Trump is the King of Debt. If there is one thing he is good at – it’s debt. And let’s not forget his comments about renegotiating the Federal debt. Obviously he can’t default like he did when he was a real estate developer, but he can do what governments throughout the ages have always done – inflate their way out.

Market strategists who toss around names for a new Fed Chair like Warsh and Taylor, both of who are now academics, are completely missing the boat. Trump will surprise us with the most unorthodox, easy money, lunatic you could ever dream up. The only conventional candidate that stands a chance is Neel Kashkari. He is currently on the FOMC board, is a Republican, and most importantly, is a huge dove. If not Chair, could he maybe take over as Vice Chairman when Fischer leaves?

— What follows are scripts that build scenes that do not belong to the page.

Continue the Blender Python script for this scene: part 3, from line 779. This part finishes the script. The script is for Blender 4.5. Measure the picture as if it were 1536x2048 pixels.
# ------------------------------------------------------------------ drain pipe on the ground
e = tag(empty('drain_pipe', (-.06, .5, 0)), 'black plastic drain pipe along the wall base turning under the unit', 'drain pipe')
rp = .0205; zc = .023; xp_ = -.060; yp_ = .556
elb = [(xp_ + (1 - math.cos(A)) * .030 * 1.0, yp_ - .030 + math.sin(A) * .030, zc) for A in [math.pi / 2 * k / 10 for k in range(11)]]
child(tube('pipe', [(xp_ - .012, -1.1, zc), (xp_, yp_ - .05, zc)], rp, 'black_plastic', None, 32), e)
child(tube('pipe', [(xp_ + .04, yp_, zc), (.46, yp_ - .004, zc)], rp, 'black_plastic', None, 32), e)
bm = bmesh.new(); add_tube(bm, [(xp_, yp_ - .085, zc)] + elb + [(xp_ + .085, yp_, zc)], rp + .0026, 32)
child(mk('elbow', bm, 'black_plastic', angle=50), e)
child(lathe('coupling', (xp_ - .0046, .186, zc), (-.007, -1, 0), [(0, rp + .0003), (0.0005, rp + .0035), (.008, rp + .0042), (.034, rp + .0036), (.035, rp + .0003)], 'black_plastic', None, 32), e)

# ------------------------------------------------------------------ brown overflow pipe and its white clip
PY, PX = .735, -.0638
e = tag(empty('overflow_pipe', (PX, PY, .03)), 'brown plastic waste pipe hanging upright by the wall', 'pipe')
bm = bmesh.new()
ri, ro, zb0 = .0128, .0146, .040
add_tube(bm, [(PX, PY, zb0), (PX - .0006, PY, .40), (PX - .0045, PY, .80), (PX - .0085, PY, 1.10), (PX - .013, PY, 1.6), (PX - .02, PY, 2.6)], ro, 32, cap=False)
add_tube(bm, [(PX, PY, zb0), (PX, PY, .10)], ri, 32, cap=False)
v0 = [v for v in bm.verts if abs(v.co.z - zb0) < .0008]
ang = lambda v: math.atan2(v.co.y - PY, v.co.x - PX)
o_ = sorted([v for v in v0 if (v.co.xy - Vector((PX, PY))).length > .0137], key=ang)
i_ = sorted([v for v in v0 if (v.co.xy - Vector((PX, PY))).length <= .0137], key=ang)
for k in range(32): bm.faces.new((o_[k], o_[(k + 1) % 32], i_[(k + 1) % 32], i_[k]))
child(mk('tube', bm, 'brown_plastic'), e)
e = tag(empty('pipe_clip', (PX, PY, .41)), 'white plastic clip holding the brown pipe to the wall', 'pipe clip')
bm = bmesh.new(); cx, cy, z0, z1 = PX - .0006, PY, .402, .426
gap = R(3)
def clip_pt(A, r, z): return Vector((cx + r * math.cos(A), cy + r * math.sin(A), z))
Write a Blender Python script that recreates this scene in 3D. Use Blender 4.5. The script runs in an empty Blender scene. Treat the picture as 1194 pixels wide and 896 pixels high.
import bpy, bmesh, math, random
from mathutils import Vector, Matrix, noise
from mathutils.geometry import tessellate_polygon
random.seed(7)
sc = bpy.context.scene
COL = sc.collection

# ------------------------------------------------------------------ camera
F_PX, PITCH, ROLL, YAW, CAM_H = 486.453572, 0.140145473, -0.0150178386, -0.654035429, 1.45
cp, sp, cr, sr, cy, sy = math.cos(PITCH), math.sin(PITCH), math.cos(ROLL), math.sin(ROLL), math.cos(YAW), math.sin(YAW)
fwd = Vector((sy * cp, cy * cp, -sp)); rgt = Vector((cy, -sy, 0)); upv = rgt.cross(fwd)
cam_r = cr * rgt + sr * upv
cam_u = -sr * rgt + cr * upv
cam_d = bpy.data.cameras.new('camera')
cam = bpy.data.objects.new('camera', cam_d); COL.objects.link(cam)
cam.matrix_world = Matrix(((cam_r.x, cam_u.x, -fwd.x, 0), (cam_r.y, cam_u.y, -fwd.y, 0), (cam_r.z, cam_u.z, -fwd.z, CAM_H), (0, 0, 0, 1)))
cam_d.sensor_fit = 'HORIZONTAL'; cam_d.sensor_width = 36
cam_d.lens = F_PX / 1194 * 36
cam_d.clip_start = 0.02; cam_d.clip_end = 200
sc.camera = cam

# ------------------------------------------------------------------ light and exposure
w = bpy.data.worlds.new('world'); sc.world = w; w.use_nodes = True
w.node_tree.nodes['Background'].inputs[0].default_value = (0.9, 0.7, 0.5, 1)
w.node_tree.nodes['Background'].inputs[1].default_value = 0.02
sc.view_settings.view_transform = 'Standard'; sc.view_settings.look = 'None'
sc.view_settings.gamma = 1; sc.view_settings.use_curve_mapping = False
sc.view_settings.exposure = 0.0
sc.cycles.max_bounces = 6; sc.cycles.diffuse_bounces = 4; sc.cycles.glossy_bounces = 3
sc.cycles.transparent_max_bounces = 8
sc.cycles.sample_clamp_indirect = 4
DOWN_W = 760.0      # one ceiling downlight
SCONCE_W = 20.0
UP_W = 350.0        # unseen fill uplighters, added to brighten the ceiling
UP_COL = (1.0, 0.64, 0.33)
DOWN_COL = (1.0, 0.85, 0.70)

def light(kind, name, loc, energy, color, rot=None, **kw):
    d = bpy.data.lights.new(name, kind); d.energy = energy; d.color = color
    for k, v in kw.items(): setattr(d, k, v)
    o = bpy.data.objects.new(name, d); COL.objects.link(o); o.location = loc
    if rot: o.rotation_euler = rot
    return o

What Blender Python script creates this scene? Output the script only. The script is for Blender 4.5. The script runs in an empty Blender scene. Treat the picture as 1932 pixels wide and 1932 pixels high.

Regardless of the exact composition of the FOMC, the correct bet is to assume it will become significantly easier in the years to come. I guess to some extent the market has already figured this out. Over the past month, gold has exploded higher and the US dollar sold off hard. I suspect it might be only the beginning.

*  *  *

Today the market is panicking and bidding up fixed income across the board on news that ECB Chairman, Mario Draghi, was not prepared to announce the start of their tapering. And the reason for his reluctance to commence winding down Quantitative Easing? Inflation had not hit his target.

My favourite part? Mario said in no uncertain terms:


The head of a Central Bank says that come hell or high water, he will deliver inflation of 2%, so what do investors do? They buy long dated German bunds yielding 30 basis points, locking in a real loss of 170 basis points if he achieves his goal. Yeah, makes complete sense.

*  *  *

I had to laugh this morning when Eurasia Group’s Ian Bremmer tweeted the following:

I can’t say I disagree. Trump seems to be sticking his foot in his mouth a lot less often these days.

And with the recent debt ceiling deal with the Democrats, you could almost say he is acting Presidential.

Dave Lutz, from JonesTrading, had a great observation regarding this change:

“…we could be on the cusp of a sea change here in D.C. Ryan and the Tea / Freedom Party shoved out of the picture, while Trump shows his true stripes and embraces the middle ground. If he’s cutting deals with the Dem leadership – he doesn’t need any of those cats. I wouldn’t short Trump at these prices.”

I couldn’t agree more. I think Trump staring at the Solar eclipse was the bottom for his Presidency.

After that bonehead move, it’s all uphill. Seriously, there is so little expected of him, he is bound to outperform.

And if that is indeed the case, have a look at this chart of Trump’s approval rating versus US 10 year yields.

I lagged the yield series by a couple of weeks, and I suspect that Trump’s recent performance might help slow down this bond rally.

Right now it seems like nothing can stop this bond move, but remember the market always looks best at the top. I still see all sorts of reasons to be skeptical of this squeeze into fixed income.

*  *  *

Finally, I will write about this in a little more detail in the coming days, but I wanted to quickly review a potential trade for those who think Bank of Canada Governor Poloz just pulled a Trichet, and double hiked into a slowdown.

Earlier in the year, the difference between the front end of the US and Canadian money market curves had more than 3 more relative tightenings priced in for the US out to June 2019. With the recent flattening of the US curve, and the surprise hike by the Bank of Canada, this spread has spiked to a point where Canada is now priced to have 1.5 more tightenings than the US.

No way the highly levered Canadian economy can handle the increased rates and the massive strength of the Loonie.

I am buying June 2019 BAX’s and shorting the equivalent Eurodollar contract. I expect these two contracts to converge back to zero in the coming months.